Are we Winning Yet?
Submarines, Iran & Gulf
Somalia, Afghanistan, Palestine
Iranian officials point out that they don’t need a bomb to stop petroleum exports through the Straits of Hormuz. And they say they will, if the US bothers them too much about their nuclear energy program. Iranian sabotage in the Straits of Hormuz could deprive the world of 40 percent of its petroleum. Ouch. And, as the US has discovered in Iraq, stopping sabotage isn’t easy.
As if to illustrate the point, a US nuclear submarine collided with a Japanese oil tanker in the busy, crowded Straits of Hormuz at the mouth of the Persian Gulf on Monday. While it is not true that a sunken supertanker would block the Straits, it is true that it wouldn’t be so hard to sink some supertankers.
The last National Intelligence Estimate on Iran’s nuclear program predicted it was at least 10 years away even if it was trying and the atmosphere was permissive. Are Cheney’s new appointments intended to alter that NIE?
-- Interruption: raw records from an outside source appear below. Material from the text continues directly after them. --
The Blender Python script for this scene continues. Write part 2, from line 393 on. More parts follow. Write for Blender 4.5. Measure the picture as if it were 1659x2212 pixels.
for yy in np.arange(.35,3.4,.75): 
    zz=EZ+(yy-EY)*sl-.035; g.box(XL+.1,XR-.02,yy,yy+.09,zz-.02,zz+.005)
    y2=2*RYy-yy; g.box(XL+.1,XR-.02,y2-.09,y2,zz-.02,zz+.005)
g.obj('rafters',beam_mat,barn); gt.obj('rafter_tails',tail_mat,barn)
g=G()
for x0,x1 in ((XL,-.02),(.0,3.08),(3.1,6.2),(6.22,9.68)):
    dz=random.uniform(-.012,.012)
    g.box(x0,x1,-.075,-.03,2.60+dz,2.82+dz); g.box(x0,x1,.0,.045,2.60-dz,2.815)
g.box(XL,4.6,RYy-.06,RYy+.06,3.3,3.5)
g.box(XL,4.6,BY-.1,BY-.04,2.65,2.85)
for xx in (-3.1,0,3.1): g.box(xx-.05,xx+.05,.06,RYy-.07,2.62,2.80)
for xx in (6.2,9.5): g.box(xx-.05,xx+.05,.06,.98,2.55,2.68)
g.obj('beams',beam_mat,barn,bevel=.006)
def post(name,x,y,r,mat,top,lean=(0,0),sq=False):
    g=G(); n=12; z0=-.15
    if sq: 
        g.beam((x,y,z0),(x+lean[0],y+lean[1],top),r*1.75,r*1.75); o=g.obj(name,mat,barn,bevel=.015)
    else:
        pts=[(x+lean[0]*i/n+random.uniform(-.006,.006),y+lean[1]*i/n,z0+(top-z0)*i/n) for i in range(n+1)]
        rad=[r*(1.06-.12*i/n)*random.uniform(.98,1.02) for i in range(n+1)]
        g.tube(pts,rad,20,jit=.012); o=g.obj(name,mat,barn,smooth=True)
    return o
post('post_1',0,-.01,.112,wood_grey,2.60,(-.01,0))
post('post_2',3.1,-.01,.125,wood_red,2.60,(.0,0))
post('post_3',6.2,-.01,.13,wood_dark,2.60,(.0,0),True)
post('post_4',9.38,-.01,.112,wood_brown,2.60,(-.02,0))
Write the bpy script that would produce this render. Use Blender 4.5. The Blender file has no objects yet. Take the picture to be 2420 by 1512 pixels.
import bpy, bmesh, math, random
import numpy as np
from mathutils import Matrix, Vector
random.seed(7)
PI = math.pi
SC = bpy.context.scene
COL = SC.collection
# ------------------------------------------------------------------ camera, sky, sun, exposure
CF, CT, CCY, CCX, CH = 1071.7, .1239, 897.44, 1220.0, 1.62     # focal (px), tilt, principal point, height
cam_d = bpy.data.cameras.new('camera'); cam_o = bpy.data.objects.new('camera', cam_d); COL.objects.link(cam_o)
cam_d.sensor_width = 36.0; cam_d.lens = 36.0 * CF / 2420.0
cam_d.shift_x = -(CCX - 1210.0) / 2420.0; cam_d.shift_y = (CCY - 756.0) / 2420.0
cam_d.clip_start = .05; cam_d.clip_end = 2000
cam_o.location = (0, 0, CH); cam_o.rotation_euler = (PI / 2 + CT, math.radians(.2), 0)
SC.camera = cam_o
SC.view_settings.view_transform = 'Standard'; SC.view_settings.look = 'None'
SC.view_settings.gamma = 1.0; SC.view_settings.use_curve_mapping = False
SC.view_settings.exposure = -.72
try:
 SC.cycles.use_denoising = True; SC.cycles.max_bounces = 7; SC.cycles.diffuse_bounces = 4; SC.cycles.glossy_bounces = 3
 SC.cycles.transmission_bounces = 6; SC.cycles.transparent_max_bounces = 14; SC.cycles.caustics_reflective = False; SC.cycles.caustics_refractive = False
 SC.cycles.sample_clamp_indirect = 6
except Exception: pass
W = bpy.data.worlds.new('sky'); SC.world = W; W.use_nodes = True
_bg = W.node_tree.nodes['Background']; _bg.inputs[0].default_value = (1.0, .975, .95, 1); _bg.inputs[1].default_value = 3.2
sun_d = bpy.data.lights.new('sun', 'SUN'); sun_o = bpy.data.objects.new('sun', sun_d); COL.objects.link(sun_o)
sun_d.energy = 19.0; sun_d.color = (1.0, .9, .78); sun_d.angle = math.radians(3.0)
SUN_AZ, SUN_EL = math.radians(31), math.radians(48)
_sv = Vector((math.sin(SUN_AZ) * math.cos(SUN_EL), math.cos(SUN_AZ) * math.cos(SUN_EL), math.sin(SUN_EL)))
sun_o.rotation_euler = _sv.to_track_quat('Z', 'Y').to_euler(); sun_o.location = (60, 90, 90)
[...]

The US used a navy AC-130 to attack suspected al-Qaeda in Somalia. Those hit are alleged to have played a role in the bombings of US embassies in 1998. But was the price of overthrowing the Islamic Courts Union throwing Somalia back into failed-state status? And might that condition not generate/ give safe harbor to terrorism . . ?
Gen. Pervez Musharraf, the military dictator of Pakistan, is worrying out loud that religious extremists in his country are seeking a confrontation that could drag it into civil war. [Don’t we already have enough of those?]
The bad news: the Karzai government in Afghanistan is rapidly declining in popularity. The good news: people really, really loathe the Taliban, despite their military resurgence.
Is all that Muslim infighting in the Middle East really just a volunteer activity?